Need To Practice Coaching Skills? Have A Conversation.

Need To Practice Coaching Skills? Have A Conversation.
Summary: How do you allow learners to practice coaching skills while completing an eLearning program? Let them have a conversation where they can practice those skills.

Having A Conversation To Practice Coaching Skills

What are two of the most important parts of good coaching; knowing how to talk to your employees and modeling the behavior you want them to display. You would think that any training program designed to teach coaching skills would include these two principles within it, wouldn’t you? Yet when I was reviewing one of our older training programs (one we had purchased from an outside vendor several years ago), the program didn’t really allow the learner to practice either one of these things. I decided it was time for a re-design of the program so that learners would still receive the pertinent content but in a more meaningful manner and get the opportunity to practice what was taught in the program.

Conversations With Coach Chris

I had seen examples of interactive conversations on the internet created by several vendors and even other Instructional Designers on the Articulate© eLearning Heroes website, and thought that might be a great way to allow learners to practice what was taught in the program. All it took was a microphone, sound editing software along with my regular authoring software, and the right voice to make what I had envisioned a reality.

So how did I transform blah “just click the ‘Next’ button” training into a personal conversation with the learner about coaching? It was easier than you might think.

I decided the revised program needed a back story to it with a main character that would mentor the learner and have “conversations” with them about coaching skills. So I created Coach Chris, the new coach of the Blue Bombers football team. Coach Chris shared his story of how he took over a team that was losing all of its football games and made them into a success story by using the correct coaching techniques.

I then wrote the scripting for the pieces of the program that I wanted to be conversational in nature and used one of my fellow trainers to record Coach Chris’s side of the conversation. I used a snowball microphone with a sound filter in front of it and sound editing software to record and edit each piece. Then all I had to do was import each sound clip onto the page where it was needed in my authoring software as I was building the program.

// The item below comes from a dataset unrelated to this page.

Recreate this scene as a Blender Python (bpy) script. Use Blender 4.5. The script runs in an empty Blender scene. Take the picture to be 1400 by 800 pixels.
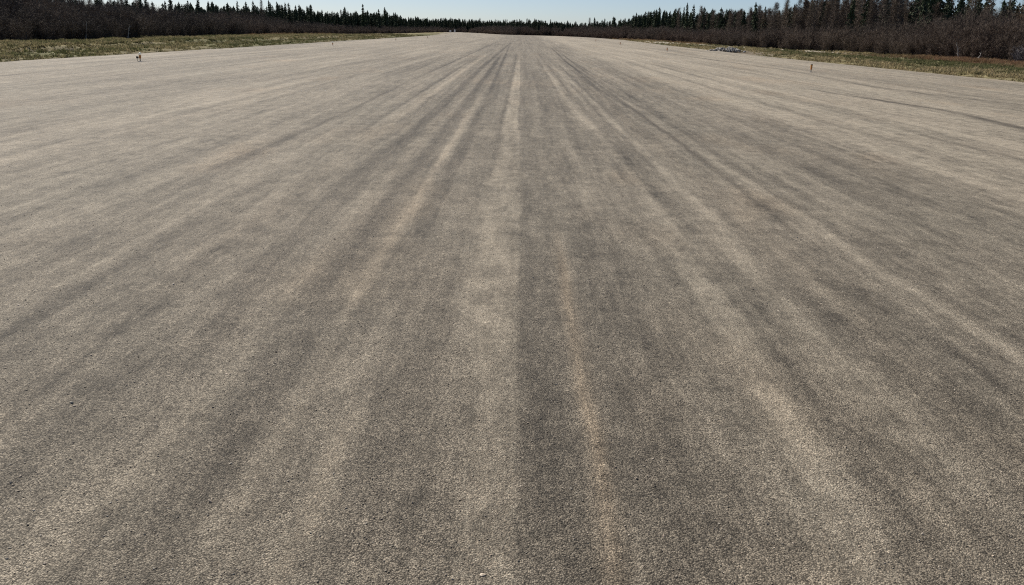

Throughout the program I allowed the learner to have a conversation with Coach Chris. He would ask the learner questions and he/she could select from one of three answers to continue the conversation. Depending upon the answer selected, the conversation branched off accordingly. Coach Chris answered the learner both via an audio file that would play upon landing on the page and through the same text showing up on the screen. This way both auditory and visual learners were covered, as well as the contingency was already in place in case the user’s computer couldn’t handle the audio files.

Practice Makes Perfect

If a learner chooses a less than successful answer, Coach Chris provides the learner with feedback based upon what they have just learned and guides them in the correct direction so that their coaching skills improve. I tried to make the questions and answers sound more conversational than your standard multiple choice question and answers. Sometimes the answers were even silly or sarcastic just to try to make the conversations a little more realistic given the topic involved.

By creating these conversational sections in the training, I am letting students practice what they just learned in a more realistic manner than if they were answering just plain old multiple choice questions. Learners have to apply what they’ve learned rather than regurgitate back what they just read. This allows better retention of the material because they are practicing it not just reading it.

The colorful backgrounds I used were a far cry from the original plain ones. I built the football field inspired backgrounds using a combination of PowerPoint and GoAnimate© software. By giving the program a more colorful background that included various scenes from football practices held by Coach Chris, it made the background story that wove throughout the program more credible and pulled the learner into the story.

At the end of the program, Coach Chris gives several step-by-step examples of how he used the coaching techniques discussed throughout the program to improve his team’s skills. Learners could ask him questions to get him to tell them more about the examples until they understood exactly how it all worked.

Final Word

By using this conversational technique, learners became more involved with the content and retained it better. Better retention allowed them to remember the techniques so that they could use them in their own everyday coaching sessions. The remake of this program successfully helped build the leadership skills of our management personnel and made them all winning coaches just because they learned by having a conversation.